Nick also runs his own contracting business, Springdale Baling Contactors, focusing on baling and processing, with about a 60:40 split between straw and silage. They have grown the contracting business off-farm, incorporating Nick’s business with cultivation and harvesting services, offered to several neighbouring farms.

“It works well. The more we use it, the more important it becomes to the business,” Bill says.

The business has grown a lot since Nick started it seven years ago, though he is mindful that the farm is the first priority.

“I don’t want to be completely swallowed up in it, or for it to compromise the farm, but it’s enabled the farm to do a lot alongside it.” Nick hires the tractors from the farm and uses the farm’s gear. He is building a solid reputation in the area and is careful not to over-promise and under-deliver. 

“I won’t take anything on unless I can actually deliver."

“We like to be efficient and are quite particular. We try to look after our lovely soils and the stock, we treat them as if they were our own. We also like to keep good gear up to speed, we can’t afford breakdowns when we’re so busy.” 

At the peak of the season they employ three staff, as well as Bill and Nick, in the overall farming business. “Getting key people is important as well, it’s not a practice ground, so it’s about finding the right people.”

The contracting business complements the farming operation well, and fills in gaps when the farm is not as busy. “It helps pay some of our staff at times when the farm is quiet.”

Switching to Rabobank

The Daveys are relatively new to Rabobank, changing to the bank in 2016. The move has been a positive one, they say. “Rabobank approached us. We had a young bank manager approach us and we were all ears, if it would help improve the business,” Bill says.

"The package they put together was quite attractive compared to what our bank at the time was offering us. We’ve never looked back and are very happy with how we’re looked after and their knowledge.

“They’re a farming bank and know what they’re talking about. I don’t have to explain anything to our manager – he knows what I know – and that makes it much easier going forward.”

Nick says Rabobank has been very accommodating and has a great understanding of the seasonal peaks and troughs of their business. 

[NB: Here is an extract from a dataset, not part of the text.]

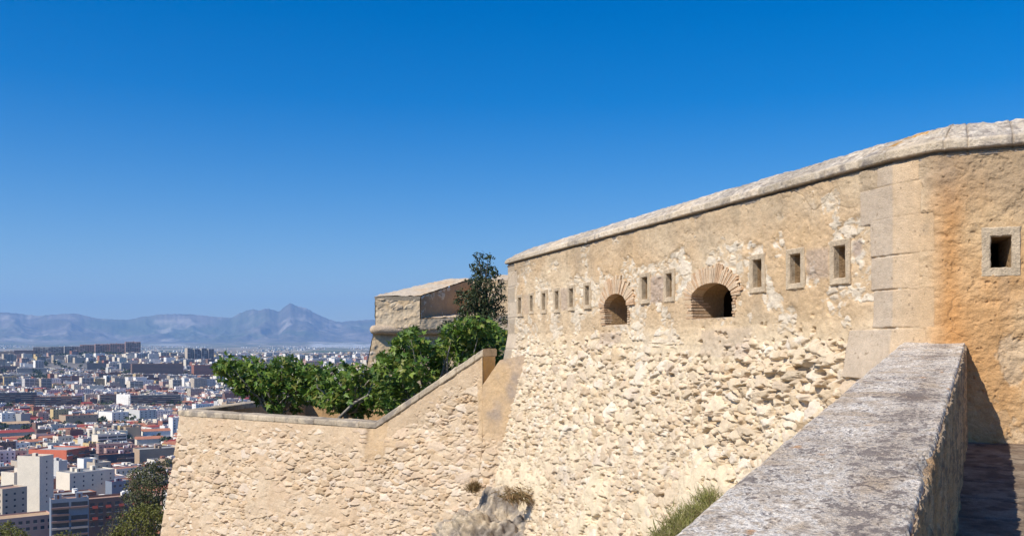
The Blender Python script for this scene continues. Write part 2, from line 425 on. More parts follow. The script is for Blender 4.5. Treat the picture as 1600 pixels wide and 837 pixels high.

“They’re always guiding me through and are eager to see the business grow. They are great people to deal with. They’re reasonably relaxed, but also very professional. “I have enjoyed being with them and would certainly recommend them.”

As for future plans, Bill says it’s nice to think opportunities to purchase more neighbouring land might come up, but for now they’re focused on what they’re already doing on-farm. 

“Going through the periods we have been through, stability is important and keeping the ship on an even keel. Having a grandson in the business, his future is in my sights, to carry on the business in years to come.”

While moving to the other side of the world has provided the family with opportunities, it does come at a personal cost. “We were entering a different culture to embrace in New Zealand, but if we didn’t like it, we wouldn’t still be here,” Bill says. “We do miss our friends and family and we miss events, like weddings. My brother is still in England. But you can’t have everything, the priority is here and we have to manage it,” Nick adds.

Selling 700 acres in England enabled them to acquire 1200 acres in New Zealand, though Bill says it is becoming more and more of a challenge to stay profitable in the current climate. “Cereal prices the last couple of years have been in the doldrums and the low dairy payout as well, but we’re seeing a glimpse of light and the short term outlook for arable farming looks good, and we needed that in cropping.”